Manhyiasm as a badge of ancestral intellectual supremacy

The much revered Manhyia system, the envy of modern political institutions, in the 21st century could pass for a historical badge of civilization globally if we were to recast history. It is a uniquely globally competitive intellectual concept and the rallying point of an entire nation of people who are prepared to sacrifice their pride and material comfort for its preservation. Modernists who disparage the chieftaincy institution should know that the principal architects of Manhyia did not have the benefit of western education and could pass for illiterates in modernism. Whether the current crop of African intellectuals can erect a parallel lasting global legacy as Manhyia to bequeath to the next generation of Africans is the greatest doubt in comptemporary African history.

It is an irony of development that the timetestedness feature of an institution like chieftaincy could not be seen as an opportunity for sustainable development but a threat to modernity. It will demand a new intellectual course outside the conventional demands of the western text-bookish educational system to capture the very essence of our being and development planning to exact commitment for national development.

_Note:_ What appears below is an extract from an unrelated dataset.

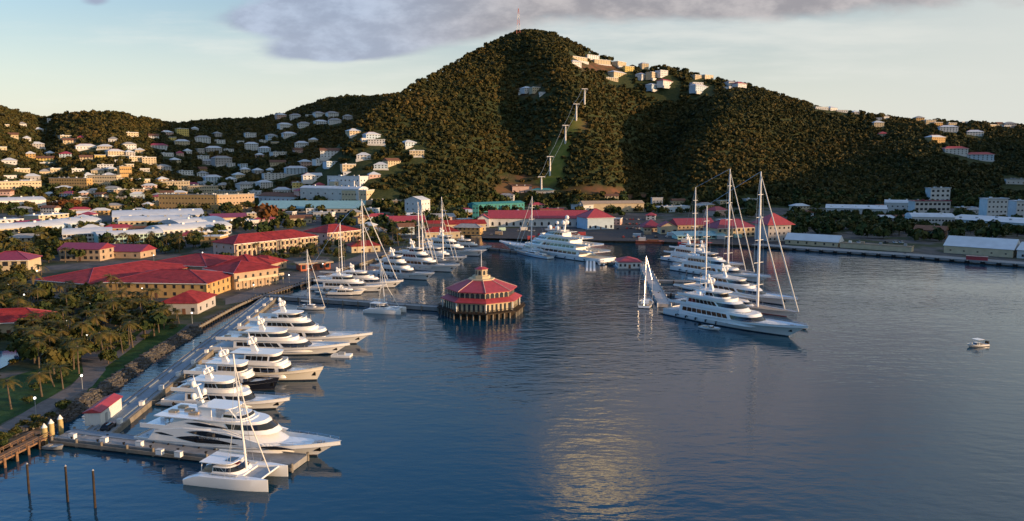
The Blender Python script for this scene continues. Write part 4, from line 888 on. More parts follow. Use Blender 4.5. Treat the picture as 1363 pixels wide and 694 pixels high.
def overhang(t, name, x0, x1, w, z, th, nose, m='white', rim=0.):
    b = MB(); o = outl(x0, x1, w, nose); b.prism(o, z, z + th)
    if rim:
        i_ = outl(x0 + .15, x1 - .2, w - .3, nose); n = len(o); q0 = len(b.v)
        vs = [(x, y, z + th) for x, y in o] + [(x, y, z + th + rim) for x, y in o] + [(x, y, z + th + rim) for x, y in i_] + [(x, y, z + th) for x, y in i_]
        fs_ = []
        for i in range(n - 1): fs_ += [(i, i + 1, n + i + 1, n + i), (n + i, n + i + 1, 2 * n + i + 1, 2 * n + i), (2 * n + i, 2 * n + i + 1, 3 * n + i + 1, 3 * n + i)]
        b.add(vs, fs_)
    return b.build(name, M[m], t, True)
def radar_mast(t, x, z, h, domes=2, dr=.8, m='white', lean=-.25):
    b = MB(); top = (x + lean * h, 0, z + h)
    b.prism([(x - .9, -.5), (x + .9, -.5), (x + .9, .5), (x - .9, .5)], z, z + h * .7, ring2=[(x + lean * h * .7 - .4, -.25), (x + lean * h * .7 + .4, -.25), (x + lean * h * .7 + .4, .25), (x + lean * h * .7 - .4, .25)])
    b.tube([(x + lean * h * .7, 0, z + h * .7), top], [.16, .05], 6)
    for v, w in ((.42, 2.2), (.72, 1.3)): xx = x + lean * h * v; b.box(xx - .25, xx + .35, -w, w, z + h * v, z + h * v + .16)
    ms = b.build('radar_mast', M[m], t)
    for k in range(domes):
        s_ = (-1, 1)[k % 2]; v = (.42, .42, .72)[min(k, 2)]; yy_ = s_ * 1.7 if k < 2 else -.9
        MB().sphere((x + lean * h * v, yy_, z + h * v + .16 + dr * .8), dr, 10, 6, sz=1.1).build('radar_dome', M['white'], ms, True)
    MB().box(x + lean * h * .3 + .4, x + lean * h * .3 + .8, -1.3, 1.3, z + h * .36, z + h * .36 + .2).build('radar_bar', M['grey'], ms)
def rail(t, pts, h=.95, step=2.2, r=.03):
    b = MB(); p = [np.array(q_, float) for q_ in pts]; b.tube([q_ + (0, 0, h) for q_ in p], r, 4); b.tube([q_ + (0, 0, h * .5) for q_ in p], r * .7, 4)
    for q_, w in zip(p[:-1], p[1:]):
        k = max(1, int(np.linalg.norm(w - q_) / step))
        for i in range(k): c = q_ + (w - q_) * i / k; b.tube([c, c + (0, 0, h)], r, 4)
    return b.build('railing', M['steel'], t)
def clutter(t, L, B, z, x0, x1, rg, n=5):
    for k in range(n):
        x = rg.uniform(x0, x1); y = rg.uniform(-B * .3, B * .3); kd = rg.choice(['sun_pad', 'locker', 'table'])
        s_ = rg.uniform(.5, 1.1); b = MB()
        if kd == 'sun_pad': b.box(x - s_ * 1.2, x + s_ * 1.2, y - s_ * .8, y + s_ * .8, z, z + .4); b.build('sun_pad', M['tan'], t)
        elif kd == 'locker': b.box(x - s_ * .6, x + s_ * .6, y - s_ * .5, y + s_ * .5, z, z + .7); b.build('locker', M['white'], t)
        else: b.box(x - s_ * .7, x + s_ * .7, y - s_ * .7, y + s_ * .7, z + .62, z + .7); b.cyl(x, y, z, z + .62, .12, n=6); b.build('table', M['teak'], t)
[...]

In the first place re-naming of the Ministry of ‘Local Government’ and Rural Development as Ministry of (Local Governance/ Administration) and rural development to allow for holistic planning of the local administrative system for a bi-frontal institutional approach to national development is very significant.

This is significantly important given the current global crisis to explore all avenues at adopting an inward-oriented development paradigm to optimize local development as a response to the endemic nature of poverty at the predominantly rural segments of our country of which the decentralization programme has been so much associated with.